Go to a army surplus store, buy this shirt, problem solved.


We're not even discussing $50 for three pairs of work socks. The selvedge khakis? Curious. I'm interested to see the benefits of selvedge khaki, as you can get regular Orvis khakis for $80 on their website. Throw in some extra for a tailor, and voila, you've got some nice khakis. I'm sure that selvedge khaki is something that khaki lovers can really get into, but I'm not seeing the extra investment worth it. I'm still wearing out my pair from boarding school so I'm not dropping this kind of money on khakis.

Overall, cool, and maybe comparing it to a Herbie remake is unfair. But none of it is mind blowing. When will Cowboys become fashionable again? I really want to buy a pair of tasseled gloves.

Thursday, July 8, 2010

Drakes On Sale

Drakes is on sale. Get your neckwear on the cheap. The ties are regular width so don't expect something hip and skinny.

Sunday, July 4, 2010

Summer Weddings

With the talk of khaki suits and such, everyone seems to think that they're perfect for summer weddings.
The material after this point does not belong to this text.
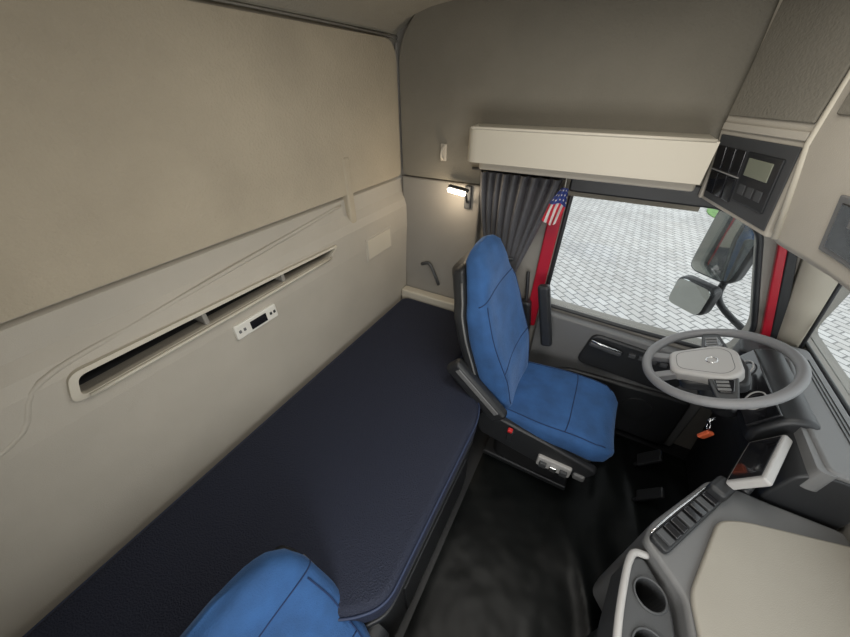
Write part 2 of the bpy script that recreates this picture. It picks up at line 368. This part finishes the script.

I'm not going to disagree, but with the amount of media summer weddings have gotten you'd think guys go to one every weekend. GQ threw together a whole slideshow, SartInc talks of weddings as often as mixtapes, and when anyone posts pictures of an odd summer suit everyone comments, "OMG THAT WOULD BE PERFECT FOR A WEDDING!" or "BOY, I SHOULD GET A KHAKI SUIT FOR MY SISTER'S WEDDING." Ok, dude, we get the picture. Point is you should have a khaki suit regardless of how many weddings you're attending this summer. And on top of that, how dope you look shouldn't be a priority. Last time I checked, a wedding is to celebrate the joining of two people in marriage. It's their day, not yours, champ. This advice goes for any day: you're not a spectacle, so don't dress like one. There's a reason why celebs can wear all sorts of wacky suits and hats. Dress with respect for yourself and others. If you already realize this, then move along; if you don't, heed my words.

I do not, in any way, endorse Vans and khaki suits.